▶ _TASK BRIEF_: Copy down every line where the string "scene" shows up.

(begin)

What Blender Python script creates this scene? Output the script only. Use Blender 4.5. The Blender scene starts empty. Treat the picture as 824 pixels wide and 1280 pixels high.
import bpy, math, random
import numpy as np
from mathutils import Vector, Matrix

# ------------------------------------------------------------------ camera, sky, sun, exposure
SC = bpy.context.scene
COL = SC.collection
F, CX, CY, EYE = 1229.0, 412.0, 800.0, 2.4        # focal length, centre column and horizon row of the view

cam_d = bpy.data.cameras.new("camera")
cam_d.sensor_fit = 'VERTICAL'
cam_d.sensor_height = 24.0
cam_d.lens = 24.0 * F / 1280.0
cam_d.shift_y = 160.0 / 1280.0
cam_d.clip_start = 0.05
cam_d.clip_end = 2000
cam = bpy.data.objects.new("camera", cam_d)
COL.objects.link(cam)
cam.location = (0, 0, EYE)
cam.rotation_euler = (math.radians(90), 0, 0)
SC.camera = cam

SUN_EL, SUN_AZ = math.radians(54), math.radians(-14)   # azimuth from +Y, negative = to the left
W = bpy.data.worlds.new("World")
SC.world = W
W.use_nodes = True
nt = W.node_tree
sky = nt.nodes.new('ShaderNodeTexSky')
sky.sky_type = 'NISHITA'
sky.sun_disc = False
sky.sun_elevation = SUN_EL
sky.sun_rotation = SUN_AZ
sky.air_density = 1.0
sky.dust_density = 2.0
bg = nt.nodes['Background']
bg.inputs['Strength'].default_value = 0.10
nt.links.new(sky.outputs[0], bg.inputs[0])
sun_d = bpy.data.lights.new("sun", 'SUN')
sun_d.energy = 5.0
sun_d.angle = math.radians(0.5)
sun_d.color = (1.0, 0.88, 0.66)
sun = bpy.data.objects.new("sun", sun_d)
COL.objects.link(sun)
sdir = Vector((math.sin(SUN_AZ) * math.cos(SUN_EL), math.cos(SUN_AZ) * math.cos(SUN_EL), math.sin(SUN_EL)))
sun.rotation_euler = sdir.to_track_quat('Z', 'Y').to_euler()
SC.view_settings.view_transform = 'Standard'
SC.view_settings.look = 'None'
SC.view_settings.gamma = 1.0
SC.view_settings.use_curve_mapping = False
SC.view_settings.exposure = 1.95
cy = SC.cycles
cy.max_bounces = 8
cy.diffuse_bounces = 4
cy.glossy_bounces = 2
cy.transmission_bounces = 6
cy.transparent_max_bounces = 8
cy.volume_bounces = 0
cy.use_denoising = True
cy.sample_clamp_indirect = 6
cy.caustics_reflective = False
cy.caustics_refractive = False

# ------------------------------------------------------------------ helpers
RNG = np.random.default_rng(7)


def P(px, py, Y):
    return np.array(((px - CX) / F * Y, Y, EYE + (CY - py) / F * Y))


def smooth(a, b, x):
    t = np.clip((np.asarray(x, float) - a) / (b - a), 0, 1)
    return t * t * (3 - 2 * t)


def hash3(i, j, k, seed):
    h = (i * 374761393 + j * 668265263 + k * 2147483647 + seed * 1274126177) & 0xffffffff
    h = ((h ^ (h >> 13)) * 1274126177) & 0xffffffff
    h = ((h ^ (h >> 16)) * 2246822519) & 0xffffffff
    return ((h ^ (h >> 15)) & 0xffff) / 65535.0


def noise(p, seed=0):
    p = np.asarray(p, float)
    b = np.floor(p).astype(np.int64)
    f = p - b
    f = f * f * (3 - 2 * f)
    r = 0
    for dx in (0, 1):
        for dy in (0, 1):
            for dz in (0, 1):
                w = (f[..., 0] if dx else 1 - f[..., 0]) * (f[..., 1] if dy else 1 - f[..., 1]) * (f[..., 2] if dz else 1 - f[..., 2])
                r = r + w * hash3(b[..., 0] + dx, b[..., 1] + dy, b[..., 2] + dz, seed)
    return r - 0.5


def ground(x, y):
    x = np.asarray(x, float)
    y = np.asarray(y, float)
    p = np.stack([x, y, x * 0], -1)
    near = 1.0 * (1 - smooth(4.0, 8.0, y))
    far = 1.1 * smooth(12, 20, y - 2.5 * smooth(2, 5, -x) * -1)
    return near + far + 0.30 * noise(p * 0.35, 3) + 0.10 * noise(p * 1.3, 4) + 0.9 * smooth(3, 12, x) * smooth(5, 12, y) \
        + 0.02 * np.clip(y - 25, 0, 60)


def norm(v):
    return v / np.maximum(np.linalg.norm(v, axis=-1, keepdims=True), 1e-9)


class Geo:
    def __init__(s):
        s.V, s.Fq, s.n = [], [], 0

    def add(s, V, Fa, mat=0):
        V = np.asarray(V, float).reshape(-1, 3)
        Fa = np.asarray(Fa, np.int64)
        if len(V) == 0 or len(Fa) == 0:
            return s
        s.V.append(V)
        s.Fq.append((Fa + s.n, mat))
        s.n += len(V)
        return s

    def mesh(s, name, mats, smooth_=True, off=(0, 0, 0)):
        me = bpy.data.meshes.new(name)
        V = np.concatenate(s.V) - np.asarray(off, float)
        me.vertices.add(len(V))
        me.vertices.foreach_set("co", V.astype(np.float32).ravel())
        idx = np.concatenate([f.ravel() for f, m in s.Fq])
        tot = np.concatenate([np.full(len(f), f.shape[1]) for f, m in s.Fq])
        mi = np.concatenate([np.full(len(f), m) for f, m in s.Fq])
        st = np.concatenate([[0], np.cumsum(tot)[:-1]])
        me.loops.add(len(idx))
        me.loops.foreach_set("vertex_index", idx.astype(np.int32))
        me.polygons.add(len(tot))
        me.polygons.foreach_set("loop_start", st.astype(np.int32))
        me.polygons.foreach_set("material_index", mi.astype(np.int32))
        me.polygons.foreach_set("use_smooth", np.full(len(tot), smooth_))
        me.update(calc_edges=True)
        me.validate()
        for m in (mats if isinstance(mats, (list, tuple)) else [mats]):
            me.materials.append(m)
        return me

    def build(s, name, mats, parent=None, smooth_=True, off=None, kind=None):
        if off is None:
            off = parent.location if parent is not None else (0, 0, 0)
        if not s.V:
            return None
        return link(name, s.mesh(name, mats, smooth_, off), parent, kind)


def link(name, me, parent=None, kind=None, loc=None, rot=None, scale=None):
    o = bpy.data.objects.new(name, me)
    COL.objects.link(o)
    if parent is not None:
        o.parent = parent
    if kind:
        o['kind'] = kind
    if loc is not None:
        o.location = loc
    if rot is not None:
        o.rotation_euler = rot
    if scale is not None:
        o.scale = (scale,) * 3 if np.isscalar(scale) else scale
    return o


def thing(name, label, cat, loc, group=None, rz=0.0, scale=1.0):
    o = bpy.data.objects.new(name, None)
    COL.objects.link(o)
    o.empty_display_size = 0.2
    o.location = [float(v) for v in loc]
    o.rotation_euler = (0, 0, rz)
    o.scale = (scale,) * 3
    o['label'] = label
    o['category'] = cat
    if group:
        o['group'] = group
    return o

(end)

▶ _TASK RESPONSE_:
What Blender Python script creates this scene? Output the script only. Use Blender 4.5. The Blender scene starts empty. Treat the picture as 824 pixels wide and 1280 pixels high.
SC = bpy.context.scene